I serve as the attorney for a registered investment advisor out on Long Island and they forwarded me an email from a plan sponsor regarding a news article from last year of a potential class action lawsuit against a well-known provider.

When I went on Google, I found many articles concerning the case including one which quoted a blog item of mine where I said that claiming that this plan provider as a fiduciary was an uphill battle. Since the articles were about a year and a half old, I took upon itself to get the docket sheet through my online Pacers account to find out what was going on with the case.

A reading of the docket and of the opinions and motions filed, the plaintiffs are on the ropes. The court denied the class action claim and the case has stalled since the plaintiffs wanted leave to amend the complaint, which the court denied. Have you seen any news articles regarding the plaintiff’s problems? Of course not.

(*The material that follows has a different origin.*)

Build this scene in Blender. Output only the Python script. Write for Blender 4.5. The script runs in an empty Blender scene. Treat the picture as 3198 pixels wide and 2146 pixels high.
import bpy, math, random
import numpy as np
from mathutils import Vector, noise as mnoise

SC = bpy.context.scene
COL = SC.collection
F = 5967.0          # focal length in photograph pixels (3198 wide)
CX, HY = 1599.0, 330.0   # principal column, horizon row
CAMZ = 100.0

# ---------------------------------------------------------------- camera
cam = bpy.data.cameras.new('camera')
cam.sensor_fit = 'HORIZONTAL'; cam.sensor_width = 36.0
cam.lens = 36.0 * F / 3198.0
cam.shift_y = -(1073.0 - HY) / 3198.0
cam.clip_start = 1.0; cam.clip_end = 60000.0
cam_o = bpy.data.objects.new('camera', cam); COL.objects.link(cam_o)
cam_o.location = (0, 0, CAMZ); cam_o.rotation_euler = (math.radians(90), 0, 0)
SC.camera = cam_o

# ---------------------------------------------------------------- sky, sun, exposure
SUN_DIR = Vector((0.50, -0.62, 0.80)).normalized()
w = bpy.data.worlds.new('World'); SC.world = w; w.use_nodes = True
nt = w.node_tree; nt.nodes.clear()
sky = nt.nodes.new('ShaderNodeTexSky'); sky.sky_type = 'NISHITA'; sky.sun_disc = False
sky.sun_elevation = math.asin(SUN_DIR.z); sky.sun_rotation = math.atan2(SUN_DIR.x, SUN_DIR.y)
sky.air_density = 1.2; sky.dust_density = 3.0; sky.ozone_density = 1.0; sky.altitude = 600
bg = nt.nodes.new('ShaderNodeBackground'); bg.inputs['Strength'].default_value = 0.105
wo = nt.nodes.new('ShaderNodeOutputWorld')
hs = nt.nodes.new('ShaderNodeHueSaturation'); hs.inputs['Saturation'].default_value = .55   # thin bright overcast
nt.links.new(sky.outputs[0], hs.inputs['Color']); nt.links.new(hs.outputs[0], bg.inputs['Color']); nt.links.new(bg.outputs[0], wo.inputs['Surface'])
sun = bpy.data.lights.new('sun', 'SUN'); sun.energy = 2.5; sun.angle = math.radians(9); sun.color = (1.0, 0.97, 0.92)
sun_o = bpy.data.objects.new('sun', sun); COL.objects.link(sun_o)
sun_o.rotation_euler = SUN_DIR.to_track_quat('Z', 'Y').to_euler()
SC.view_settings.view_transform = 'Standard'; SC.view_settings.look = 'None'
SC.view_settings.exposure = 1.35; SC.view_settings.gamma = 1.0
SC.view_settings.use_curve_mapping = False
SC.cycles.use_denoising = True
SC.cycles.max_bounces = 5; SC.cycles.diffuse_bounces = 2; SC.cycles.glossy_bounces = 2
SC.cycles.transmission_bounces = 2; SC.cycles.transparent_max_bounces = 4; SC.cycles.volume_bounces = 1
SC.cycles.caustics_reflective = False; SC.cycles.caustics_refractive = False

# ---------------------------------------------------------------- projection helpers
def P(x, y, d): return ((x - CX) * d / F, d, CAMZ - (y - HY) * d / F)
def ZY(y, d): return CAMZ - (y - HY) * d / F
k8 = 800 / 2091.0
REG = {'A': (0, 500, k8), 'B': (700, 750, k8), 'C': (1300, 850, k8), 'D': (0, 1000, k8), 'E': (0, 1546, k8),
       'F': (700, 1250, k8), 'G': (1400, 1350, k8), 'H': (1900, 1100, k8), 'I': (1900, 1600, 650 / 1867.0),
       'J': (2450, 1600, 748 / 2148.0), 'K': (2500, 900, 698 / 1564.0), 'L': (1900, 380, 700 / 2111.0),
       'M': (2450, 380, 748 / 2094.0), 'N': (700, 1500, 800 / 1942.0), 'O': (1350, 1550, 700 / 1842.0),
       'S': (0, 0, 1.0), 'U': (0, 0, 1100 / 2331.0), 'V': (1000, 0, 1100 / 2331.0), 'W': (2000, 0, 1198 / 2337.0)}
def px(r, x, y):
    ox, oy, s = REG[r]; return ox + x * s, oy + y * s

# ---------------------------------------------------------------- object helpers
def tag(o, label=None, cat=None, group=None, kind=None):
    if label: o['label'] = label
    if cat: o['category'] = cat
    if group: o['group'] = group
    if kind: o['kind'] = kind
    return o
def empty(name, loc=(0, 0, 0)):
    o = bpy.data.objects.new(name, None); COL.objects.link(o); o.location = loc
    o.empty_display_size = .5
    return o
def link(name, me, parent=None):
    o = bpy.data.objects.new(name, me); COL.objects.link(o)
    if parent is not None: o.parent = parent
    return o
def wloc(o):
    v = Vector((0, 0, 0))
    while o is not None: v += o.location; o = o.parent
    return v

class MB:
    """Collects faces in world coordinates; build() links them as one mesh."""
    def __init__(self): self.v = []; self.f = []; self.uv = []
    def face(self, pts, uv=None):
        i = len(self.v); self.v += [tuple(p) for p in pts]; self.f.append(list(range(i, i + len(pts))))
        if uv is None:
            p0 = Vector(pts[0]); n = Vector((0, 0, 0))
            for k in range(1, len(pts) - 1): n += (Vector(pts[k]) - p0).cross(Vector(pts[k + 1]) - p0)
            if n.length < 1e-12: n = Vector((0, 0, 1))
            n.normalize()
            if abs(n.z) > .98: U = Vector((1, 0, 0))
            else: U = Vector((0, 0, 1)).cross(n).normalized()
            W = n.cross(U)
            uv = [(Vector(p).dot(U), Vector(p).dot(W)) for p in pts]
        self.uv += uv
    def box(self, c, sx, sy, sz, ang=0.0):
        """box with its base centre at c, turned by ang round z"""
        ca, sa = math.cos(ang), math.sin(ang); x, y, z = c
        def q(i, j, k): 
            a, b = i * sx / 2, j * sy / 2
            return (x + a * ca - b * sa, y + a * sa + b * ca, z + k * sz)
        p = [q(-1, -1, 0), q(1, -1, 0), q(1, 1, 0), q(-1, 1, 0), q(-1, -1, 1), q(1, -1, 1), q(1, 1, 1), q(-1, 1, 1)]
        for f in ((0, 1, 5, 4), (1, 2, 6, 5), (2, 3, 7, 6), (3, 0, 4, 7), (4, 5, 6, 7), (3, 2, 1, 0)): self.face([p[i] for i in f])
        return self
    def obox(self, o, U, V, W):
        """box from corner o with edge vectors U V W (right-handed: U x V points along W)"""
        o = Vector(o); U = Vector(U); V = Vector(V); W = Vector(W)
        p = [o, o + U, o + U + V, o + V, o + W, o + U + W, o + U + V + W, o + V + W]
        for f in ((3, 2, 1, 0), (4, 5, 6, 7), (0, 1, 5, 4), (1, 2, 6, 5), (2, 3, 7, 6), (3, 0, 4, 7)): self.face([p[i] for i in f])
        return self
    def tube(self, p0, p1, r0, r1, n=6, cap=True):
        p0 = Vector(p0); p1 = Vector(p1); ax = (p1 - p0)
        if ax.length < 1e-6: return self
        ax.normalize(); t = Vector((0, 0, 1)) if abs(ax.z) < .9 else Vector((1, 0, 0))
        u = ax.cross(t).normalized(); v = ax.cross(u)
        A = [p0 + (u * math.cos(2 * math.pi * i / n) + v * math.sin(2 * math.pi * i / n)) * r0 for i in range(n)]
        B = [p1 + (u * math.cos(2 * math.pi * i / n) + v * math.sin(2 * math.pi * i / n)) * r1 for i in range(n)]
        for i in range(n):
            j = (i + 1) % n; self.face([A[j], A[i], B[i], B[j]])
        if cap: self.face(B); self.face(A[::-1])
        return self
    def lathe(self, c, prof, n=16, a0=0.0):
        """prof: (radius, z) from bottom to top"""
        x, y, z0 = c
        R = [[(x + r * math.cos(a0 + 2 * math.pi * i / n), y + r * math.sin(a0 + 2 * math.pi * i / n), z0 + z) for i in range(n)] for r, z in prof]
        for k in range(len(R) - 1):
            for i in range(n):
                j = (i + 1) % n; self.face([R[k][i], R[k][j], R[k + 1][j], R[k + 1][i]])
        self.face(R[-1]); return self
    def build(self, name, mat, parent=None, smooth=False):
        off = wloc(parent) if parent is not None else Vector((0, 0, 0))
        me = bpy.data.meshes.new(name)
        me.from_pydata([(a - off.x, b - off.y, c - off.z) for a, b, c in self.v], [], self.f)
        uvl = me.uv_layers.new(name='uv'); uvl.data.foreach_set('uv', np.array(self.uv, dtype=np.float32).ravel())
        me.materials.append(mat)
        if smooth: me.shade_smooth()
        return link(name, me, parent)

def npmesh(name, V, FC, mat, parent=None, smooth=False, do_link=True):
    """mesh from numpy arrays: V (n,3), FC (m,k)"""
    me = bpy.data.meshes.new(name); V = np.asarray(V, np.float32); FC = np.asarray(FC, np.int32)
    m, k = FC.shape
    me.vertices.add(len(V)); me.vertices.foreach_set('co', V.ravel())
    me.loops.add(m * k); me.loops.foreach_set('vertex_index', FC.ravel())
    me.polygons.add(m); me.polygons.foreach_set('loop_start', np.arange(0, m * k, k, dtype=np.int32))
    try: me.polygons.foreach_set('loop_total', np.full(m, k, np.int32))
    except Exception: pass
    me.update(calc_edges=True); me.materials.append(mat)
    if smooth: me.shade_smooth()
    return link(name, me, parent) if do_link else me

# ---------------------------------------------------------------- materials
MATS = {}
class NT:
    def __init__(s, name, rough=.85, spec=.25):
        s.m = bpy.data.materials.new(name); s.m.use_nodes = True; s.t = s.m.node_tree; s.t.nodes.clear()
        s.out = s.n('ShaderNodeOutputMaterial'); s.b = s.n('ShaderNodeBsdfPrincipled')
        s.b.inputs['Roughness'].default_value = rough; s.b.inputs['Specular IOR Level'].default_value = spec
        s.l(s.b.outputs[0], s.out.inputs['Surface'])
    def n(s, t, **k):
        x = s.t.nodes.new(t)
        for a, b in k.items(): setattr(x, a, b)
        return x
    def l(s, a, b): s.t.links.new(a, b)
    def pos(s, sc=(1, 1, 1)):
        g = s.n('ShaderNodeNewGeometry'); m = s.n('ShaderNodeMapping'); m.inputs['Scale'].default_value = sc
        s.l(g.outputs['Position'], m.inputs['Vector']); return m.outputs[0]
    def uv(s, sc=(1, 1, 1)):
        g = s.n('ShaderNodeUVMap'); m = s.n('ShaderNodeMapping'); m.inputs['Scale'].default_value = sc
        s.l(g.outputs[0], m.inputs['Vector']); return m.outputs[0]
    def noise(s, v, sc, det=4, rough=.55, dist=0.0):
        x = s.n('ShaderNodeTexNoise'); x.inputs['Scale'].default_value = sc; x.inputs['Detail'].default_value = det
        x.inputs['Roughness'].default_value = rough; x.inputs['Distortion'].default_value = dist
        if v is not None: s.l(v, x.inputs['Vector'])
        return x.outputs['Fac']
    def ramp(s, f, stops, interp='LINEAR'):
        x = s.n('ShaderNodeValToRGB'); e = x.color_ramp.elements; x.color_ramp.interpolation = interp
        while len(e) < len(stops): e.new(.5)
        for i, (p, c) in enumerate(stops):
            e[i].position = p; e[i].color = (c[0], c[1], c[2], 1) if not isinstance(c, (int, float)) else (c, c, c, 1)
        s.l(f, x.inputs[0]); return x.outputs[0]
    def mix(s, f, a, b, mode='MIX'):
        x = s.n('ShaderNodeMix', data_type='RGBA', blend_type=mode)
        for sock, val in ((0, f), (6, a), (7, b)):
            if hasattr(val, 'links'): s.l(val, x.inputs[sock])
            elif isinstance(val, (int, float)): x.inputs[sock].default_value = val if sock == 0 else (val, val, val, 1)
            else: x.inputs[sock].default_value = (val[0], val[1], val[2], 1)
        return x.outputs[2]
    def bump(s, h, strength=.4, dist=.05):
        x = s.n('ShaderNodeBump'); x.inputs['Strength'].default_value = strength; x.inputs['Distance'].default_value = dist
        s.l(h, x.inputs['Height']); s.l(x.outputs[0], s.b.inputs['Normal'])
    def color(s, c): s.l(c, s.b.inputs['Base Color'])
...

Litigation in the 401(k) space is serious business and any aggrieved participant can sue, it just doesn’t mean that’s evidence that the provider did anything wrong Anyone can file a claim, many just don’t survive the defendant’s motion for summary judgment.

News of cases gives us a clue about what’s going on in the 401(k) space, but lawsuits are based on a complaint of allegations. So while you hear news of many lawsuits, you don’t hear much when these cases fail and there have been some big failures in the 401(k) litigation space, but that news isn’t as exciting as one emanating from the press release of an ERISA litigation firms. If it bleeds, it leads.